EXERCISE GOAL
Output a single figure: the number of lines in which the word "parts" appears.

AVAILABLE DATA
-- Begin --

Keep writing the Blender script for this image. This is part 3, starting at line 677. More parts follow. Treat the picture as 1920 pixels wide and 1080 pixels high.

-- End --
-- Begin --

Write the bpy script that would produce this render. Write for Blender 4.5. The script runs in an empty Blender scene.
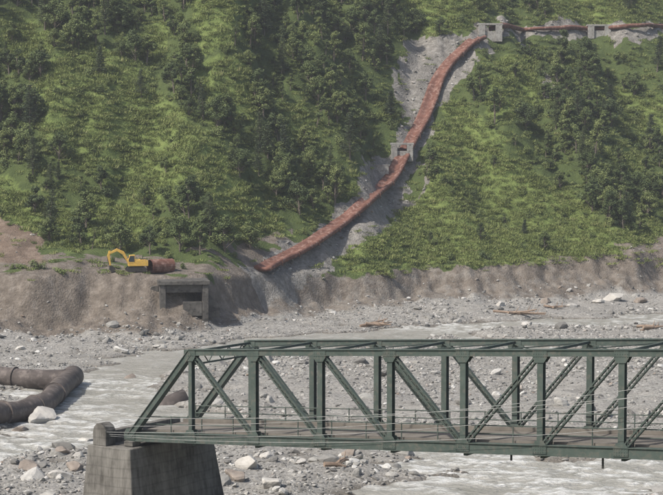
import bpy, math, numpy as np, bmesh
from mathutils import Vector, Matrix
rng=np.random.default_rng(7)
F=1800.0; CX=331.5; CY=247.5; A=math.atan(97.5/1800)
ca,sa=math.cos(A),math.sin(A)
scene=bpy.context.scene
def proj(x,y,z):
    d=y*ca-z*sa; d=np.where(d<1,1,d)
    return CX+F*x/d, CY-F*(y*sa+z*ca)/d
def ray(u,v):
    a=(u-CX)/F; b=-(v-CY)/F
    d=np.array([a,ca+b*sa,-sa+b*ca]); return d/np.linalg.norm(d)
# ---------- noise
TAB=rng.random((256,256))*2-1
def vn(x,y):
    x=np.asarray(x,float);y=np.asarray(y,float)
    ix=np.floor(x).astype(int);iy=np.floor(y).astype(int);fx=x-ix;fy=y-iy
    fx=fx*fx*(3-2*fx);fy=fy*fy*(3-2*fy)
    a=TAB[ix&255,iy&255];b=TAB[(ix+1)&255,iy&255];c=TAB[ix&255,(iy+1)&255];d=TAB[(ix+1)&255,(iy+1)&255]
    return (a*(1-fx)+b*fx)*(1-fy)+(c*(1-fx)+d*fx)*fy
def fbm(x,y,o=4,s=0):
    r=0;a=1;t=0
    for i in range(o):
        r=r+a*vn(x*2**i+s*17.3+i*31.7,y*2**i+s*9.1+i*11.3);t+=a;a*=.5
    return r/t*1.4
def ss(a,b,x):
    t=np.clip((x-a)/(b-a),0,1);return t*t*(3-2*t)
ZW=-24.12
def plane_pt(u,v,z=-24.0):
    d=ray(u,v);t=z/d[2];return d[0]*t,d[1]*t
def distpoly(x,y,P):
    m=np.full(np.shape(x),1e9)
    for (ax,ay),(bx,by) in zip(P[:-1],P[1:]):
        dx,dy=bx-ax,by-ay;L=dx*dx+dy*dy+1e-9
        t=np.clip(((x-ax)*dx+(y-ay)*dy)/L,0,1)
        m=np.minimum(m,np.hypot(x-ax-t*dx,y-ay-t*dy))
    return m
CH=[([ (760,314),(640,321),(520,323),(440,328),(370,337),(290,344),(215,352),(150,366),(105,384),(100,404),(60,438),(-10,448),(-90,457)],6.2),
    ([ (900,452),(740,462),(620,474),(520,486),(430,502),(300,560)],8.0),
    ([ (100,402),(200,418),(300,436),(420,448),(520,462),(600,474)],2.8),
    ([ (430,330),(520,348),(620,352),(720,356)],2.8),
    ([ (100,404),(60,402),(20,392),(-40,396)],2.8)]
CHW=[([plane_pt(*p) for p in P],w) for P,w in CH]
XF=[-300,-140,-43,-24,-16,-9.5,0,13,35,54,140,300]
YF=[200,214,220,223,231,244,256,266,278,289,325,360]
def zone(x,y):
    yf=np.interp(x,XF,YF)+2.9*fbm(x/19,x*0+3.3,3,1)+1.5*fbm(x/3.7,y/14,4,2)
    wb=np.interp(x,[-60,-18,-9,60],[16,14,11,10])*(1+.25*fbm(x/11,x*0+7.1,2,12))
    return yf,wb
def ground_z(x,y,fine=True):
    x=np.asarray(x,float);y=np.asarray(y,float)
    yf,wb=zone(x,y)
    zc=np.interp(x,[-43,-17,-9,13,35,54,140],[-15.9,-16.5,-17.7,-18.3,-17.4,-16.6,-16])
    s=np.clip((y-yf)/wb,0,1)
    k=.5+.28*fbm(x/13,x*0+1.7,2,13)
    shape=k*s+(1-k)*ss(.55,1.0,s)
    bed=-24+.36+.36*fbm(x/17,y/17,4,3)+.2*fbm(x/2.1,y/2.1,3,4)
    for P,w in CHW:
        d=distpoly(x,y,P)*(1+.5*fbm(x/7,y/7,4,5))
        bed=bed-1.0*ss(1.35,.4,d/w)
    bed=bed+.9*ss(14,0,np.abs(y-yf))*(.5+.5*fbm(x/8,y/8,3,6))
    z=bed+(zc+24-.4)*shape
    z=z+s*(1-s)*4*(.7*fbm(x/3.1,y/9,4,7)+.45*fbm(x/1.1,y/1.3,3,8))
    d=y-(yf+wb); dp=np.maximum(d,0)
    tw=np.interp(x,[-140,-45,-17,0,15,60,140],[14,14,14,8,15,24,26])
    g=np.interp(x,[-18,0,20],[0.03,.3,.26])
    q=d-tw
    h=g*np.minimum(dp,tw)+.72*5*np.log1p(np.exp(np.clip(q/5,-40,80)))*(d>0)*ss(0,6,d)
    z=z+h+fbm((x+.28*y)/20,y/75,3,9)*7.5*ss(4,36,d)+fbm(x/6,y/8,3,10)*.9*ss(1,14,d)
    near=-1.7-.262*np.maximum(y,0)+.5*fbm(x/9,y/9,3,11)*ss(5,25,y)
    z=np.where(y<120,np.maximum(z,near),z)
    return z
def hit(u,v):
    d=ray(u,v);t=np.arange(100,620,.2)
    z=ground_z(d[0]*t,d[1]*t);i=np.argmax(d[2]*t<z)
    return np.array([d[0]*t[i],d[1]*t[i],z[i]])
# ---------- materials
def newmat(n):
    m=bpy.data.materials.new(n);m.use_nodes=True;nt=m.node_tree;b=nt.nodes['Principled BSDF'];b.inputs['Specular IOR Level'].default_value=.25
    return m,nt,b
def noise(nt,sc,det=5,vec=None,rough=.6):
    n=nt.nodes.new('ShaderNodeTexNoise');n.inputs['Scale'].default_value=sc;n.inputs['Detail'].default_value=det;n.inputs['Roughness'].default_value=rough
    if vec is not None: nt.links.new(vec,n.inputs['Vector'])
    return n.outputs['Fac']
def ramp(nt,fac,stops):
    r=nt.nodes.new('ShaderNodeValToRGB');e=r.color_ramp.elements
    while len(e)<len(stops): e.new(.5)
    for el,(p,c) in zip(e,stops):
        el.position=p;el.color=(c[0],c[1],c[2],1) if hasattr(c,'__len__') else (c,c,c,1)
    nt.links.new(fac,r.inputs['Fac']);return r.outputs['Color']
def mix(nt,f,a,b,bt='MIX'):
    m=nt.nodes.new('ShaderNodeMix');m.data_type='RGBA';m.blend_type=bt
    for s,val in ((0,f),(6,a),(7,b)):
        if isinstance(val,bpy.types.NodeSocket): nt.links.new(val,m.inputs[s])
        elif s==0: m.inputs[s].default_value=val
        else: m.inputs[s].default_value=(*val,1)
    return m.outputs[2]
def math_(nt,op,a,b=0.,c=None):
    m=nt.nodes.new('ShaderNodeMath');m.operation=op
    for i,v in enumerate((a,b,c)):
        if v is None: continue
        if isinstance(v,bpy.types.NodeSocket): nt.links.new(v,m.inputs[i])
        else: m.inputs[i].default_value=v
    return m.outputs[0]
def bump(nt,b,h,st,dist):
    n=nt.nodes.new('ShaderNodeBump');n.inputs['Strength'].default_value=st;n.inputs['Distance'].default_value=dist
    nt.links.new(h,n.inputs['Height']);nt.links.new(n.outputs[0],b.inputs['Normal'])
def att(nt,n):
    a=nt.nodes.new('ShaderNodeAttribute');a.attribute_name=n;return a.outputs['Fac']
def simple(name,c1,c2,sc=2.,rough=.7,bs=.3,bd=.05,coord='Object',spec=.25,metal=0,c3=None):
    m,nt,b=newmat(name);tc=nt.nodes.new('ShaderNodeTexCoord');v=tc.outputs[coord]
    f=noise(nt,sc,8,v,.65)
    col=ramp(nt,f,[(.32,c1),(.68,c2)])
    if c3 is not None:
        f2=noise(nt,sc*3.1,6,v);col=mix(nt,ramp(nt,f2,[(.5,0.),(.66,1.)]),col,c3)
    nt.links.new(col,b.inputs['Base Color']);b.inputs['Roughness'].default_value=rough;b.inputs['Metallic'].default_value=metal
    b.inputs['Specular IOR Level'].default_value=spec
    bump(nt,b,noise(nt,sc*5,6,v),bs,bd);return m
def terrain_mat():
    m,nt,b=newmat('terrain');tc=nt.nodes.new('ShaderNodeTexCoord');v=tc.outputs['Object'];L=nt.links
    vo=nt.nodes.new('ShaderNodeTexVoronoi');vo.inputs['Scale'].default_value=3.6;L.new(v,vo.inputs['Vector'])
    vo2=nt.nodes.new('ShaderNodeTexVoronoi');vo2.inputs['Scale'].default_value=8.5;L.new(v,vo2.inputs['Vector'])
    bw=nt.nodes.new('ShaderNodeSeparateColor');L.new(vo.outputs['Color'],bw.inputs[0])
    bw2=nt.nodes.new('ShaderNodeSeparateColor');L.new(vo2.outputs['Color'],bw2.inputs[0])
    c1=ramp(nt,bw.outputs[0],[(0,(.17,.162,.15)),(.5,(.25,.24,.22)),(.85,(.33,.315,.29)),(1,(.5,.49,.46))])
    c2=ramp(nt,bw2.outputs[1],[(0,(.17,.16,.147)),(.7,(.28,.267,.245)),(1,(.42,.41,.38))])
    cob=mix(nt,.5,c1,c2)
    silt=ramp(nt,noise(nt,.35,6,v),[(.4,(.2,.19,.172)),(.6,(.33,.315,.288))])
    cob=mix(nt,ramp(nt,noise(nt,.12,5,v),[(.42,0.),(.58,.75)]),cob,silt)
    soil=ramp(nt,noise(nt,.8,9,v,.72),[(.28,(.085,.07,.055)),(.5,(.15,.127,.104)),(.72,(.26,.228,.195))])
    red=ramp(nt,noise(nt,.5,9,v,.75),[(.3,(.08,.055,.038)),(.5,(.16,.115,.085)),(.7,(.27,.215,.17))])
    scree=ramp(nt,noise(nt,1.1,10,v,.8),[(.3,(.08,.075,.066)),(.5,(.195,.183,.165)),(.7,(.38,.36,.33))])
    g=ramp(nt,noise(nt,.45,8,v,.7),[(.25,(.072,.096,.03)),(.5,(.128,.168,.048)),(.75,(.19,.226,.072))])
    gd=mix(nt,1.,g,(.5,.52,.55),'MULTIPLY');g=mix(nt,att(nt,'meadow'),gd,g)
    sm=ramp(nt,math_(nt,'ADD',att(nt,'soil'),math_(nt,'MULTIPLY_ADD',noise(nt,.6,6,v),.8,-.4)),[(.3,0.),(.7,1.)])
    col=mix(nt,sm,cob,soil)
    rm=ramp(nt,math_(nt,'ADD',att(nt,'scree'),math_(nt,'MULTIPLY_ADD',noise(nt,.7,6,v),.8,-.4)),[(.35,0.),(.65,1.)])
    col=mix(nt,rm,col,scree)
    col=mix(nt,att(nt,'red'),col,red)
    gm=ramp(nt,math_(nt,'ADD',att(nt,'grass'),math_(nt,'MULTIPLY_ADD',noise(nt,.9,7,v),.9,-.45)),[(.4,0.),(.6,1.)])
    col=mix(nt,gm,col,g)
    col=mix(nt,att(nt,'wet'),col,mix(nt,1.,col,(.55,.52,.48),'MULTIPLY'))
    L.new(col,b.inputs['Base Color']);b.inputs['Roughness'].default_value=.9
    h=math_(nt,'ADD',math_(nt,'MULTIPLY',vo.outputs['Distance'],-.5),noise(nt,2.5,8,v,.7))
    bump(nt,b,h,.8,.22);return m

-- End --
-- Begin --

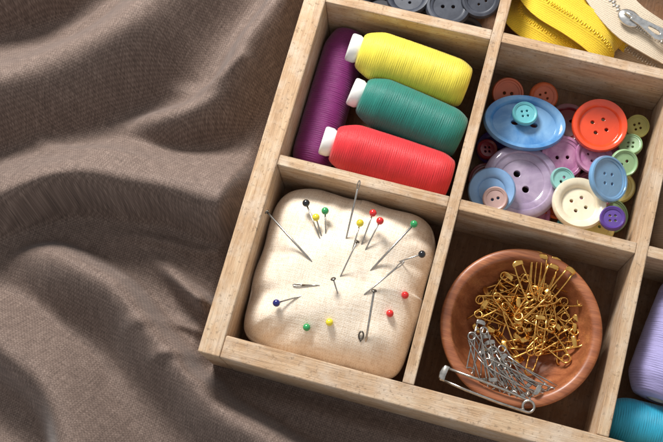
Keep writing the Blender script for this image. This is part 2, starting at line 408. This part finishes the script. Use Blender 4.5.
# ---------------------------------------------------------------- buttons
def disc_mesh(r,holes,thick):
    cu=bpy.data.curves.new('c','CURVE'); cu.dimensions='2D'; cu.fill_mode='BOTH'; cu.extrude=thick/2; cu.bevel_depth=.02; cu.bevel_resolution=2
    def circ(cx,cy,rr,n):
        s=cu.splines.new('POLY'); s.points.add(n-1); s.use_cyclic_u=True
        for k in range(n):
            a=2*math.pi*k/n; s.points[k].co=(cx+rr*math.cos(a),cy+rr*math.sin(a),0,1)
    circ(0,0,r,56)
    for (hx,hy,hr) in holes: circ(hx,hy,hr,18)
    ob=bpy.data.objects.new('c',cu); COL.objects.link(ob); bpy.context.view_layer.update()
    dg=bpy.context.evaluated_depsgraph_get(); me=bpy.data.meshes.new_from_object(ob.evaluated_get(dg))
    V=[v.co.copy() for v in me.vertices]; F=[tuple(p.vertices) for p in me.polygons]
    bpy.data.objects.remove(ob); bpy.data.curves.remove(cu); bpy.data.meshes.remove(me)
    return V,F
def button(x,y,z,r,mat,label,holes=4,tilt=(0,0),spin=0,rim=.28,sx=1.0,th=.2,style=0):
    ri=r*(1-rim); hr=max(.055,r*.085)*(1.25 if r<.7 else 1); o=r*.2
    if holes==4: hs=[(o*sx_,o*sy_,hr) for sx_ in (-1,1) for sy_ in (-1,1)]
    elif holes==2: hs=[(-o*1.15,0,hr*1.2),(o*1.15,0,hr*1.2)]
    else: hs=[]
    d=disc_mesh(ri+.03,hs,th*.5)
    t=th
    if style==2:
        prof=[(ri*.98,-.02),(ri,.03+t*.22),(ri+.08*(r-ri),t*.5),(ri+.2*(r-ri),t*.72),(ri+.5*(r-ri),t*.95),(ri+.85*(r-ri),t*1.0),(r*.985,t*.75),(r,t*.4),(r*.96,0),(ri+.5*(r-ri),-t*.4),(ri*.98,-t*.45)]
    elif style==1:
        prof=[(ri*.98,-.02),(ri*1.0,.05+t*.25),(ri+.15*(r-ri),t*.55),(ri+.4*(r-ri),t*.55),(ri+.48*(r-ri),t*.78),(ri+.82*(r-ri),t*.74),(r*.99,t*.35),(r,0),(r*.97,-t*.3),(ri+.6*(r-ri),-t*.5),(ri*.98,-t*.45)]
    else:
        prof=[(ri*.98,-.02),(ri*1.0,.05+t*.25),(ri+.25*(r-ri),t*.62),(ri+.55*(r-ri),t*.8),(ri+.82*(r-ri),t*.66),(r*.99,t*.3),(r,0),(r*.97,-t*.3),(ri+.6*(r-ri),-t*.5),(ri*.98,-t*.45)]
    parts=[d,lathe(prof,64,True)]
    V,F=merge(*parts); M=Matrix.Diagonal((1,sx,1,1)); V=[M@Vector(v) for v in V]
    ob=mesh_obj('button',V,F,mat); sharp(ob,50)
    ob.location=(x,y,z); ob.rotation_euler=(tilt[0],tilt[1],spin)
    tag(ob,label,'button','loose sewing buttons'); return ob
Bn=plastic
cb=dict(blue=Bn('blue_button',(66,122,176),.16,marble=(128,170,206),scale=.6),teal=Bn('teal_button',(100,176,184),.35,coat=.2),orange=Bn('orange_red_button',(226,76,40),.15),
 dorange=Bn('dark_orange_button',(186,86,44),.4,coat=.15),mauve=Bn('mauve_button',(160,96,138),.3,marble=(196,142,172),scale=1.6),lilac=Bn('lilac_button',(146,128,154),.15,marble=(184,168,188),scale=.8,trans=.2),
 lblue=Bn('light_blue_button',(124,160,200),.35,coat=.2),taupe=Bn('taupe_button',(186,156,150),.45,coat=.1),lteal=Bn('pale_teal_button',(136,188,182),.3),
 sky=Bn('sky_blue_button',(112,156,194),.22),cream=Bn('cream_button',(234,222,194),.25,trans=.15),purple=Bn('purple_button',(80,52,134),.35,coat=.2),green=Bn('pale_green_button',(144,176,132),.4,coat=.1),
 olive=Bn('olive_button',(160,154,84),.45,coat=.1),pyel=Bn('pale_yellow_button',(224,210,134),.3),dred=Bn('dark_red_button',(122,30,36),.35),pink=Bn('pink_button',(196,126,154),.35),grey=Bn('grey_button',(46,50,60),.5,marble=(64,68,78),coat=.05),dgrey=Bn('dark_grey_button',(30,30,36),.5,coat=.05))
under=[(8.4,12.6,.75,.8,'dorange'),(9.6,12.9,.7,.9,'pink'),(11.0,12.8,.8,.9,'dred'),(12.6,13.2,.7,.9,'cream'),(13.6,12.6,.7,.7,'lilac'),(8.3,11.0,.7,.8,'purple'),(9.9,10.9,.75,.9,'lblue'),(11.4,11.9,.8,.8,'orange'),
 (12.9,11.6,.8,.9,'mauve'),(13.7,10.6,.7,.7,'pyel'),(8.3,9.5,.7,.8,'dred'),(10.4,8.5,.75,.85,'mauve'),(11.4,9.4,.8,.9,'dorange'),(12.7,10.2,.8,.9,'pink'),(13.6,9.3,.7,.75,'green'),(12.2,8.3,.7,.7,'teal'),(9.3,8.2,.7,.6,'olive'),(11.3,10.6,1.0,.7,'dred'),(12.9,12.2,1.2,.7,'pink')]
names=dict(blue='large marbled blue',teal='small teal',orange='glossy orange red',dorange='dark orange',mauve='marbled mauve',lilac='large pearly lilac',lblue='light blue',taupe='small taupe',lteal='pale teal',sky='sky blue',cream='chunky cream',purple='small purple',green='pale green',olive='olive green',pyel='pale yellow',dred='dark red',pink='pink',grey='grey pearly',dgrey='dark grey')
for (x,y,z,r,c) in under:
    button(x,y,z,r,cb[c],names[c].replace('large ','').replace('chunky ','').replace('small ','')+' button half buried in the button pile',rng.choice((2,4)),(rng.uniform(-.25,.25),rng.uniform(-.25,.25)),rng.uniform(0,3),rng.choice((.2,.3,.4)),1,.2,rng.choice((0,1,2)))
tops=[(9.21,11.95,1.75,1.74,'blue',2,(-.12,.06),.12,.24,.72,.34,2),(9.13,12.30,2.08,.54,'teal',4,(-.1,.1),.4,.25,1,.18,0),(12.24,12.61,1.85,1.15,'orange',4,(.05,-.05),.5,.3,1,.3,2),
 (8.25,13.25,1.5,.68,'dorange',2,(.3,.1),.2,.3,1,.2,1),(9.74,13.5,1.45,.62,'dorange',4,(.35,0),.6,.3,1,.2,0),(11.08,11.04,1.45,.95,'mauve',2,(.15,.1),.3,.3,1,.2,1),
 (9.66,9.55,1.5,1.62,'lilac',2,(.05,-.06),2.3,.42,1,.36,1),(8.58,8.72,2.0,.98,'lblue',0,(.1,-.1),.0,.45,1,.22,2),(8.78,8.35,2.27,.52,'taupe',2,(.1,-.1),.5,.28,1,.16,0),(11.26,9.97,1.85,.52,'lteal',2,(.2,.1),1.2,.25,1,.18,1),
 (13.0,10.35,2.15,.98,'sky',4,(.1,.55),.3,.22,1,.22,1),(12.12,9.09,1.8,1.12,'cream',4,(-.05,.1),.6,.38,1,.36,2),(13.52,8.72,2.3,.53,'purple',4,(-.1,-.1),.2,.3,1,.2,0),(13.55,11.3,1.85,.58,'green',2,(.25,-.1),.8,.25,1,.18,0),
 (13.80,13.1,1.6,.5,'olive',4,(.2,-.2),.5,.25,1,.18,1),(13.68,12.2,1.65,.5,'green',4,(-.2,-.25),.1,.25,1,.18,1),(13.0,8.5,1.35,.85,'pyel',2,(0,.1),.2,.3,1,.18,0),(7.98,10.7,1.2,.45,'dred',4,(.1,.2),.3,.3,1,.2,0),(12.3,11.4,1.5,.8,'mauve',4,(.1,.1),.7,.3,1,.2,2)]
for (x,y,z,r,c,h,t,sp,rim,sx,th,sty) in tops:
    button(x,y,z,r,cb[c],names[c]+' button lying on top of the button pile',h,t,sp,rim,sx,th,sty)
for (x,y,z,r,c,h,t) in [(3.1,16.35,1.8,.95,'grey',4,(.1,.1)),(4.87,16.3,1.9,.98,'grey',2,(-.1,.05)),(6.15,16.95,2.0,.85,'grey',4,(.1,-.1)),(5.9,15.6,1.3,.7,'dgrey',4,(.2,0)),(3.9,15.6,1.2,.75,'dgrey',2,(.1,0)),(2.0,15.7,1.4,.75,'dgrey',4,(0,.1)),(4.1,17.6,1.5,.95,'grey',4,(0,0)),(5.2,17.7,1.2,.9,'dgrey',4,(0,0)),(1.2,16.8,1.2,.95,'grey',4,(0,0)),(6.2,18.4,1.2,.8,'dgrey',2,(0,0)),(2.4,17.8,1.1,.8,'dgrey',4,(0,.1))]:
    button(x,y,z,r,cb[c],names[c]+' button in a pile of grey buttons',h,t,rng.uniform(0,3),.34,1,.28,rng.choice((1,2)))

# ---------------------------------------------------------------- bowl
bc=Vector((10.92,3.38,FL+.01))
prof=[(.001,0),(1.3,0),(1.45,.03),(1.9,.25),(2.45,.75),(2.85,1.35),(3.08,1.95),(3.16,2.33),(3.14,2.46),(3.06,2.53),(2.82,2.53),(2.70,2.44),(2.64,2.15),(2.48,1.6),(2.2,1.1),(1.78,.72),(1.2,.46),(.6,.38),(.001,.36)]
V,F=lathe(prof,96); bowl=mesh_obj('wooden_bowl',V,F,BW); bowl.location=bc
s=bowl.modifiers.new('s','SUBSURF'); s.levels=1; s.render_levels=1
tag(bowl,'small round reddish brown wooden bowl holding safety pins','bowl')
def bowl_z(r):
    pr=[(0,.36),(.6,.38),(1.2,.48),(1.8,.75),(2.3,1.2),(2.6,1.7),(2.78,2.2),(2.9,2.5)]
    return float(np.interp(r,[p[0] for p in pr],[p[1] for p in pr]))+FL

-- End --

EXPECTED ANSWER
3